In case I hadn’t realised how important the sound of the human voice is to me, returning both to hearing live opera and Lieder in recent days has made it abundantly clear. On the bill at the Wigmore was one of the great voices of our time: the baritone of Christian Gerhaher.
Gerhaher fans already know the vast majority of what I’m about to say here, so I’ll be brief: his singing is a near-miraculous blend of qualities. Every word is crystal clear, the consonants crisply articulated and the vowels never compromised by what’s easier to sing in the particular register. The timbre is clean and light; Gerhaher has an extra gear, but when he ratchets up the tension, what we hear is the power of a sharply honed edge rather than the rolling of thunder. The breath control and legato are flawless. The musicality with which the sound of the voice follows the line of each phrase is immense.
The role of the accompanist is all too unsung, so it also needs to be pointed out that Gerold Huber is a very fine pianist indeed – with qualities that are very much the instrumental equivalent of Gerhaher's; there’s the sense that every note is intelligible, that the piano textures make sense and are never blurred and that the dynamics are under complete control.
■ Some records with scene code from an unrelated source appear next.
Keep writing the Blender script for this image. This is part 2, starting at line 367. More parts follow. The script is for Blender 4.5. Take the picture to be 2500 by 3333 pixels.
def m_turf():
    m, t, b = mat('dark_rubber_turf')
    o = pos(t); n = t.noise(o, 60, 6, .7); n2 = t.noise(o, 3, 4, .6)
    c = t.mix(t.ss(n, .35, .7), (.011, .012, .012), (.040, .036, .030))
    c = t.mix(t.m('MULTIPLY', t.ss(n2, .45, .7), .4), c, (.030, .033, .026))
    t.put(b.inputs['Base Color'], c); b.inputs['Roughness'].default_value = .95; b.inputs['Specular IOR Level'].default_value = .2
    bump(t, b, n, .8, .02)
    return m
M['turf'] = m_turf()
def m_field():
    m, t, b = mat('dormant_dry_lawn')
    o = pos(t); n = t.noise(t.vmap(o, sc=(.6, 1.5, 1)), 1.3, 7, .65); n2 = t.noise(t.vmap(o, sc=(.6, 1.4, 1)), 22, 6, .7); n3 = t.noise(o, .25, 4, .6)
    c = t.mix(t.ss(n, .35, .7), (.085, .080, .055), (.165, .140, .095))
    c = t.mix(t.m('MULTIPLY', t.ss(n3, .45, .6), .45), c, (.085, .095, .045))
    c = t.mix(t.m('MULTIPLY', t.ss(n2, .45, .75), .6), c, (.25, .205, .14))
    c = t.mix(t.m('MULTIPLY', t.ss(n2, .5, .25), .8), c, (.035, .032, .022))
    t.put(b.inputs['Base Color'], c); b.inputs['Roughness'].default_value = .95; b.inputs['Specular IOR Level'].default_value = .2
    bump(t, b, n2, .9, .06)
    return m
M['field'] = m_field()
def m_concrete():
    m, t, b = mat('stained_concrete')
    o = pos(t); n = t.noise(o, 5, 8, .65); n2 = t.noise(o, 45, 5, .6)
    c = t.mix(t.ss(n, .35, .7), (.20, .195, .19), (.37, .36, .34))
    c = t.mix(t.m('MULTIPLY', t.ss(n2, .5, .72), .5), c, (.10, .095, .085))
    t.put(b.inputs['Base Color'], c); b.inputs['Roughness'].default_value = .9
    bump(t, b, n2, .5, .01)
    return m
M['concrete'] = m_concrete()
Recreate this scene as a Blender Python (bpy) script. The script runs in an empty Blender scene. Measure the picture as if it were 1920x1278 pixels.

The first song played, Schubert’s Abendbilder, set the tone for the concert. The first four stanzas of Silbert’s poem are a gentle evocation of a lovely summer evening, but Gerhaher’s tone and manner suggest anything but unabated joy: the narrator’s mood turns dark when a village church reminds him of the bones in its graveyard, leaving a plea for their blissful resurrection as the only conclusion. The second song, Himmelsfunken, is another Schubert setting of Silbert and follows the same pattern: the sweetness of the early stanzas leads to a melancholy consciousness of death and a gentle – to my ears, less than perfectly confident – look forward to resurrection.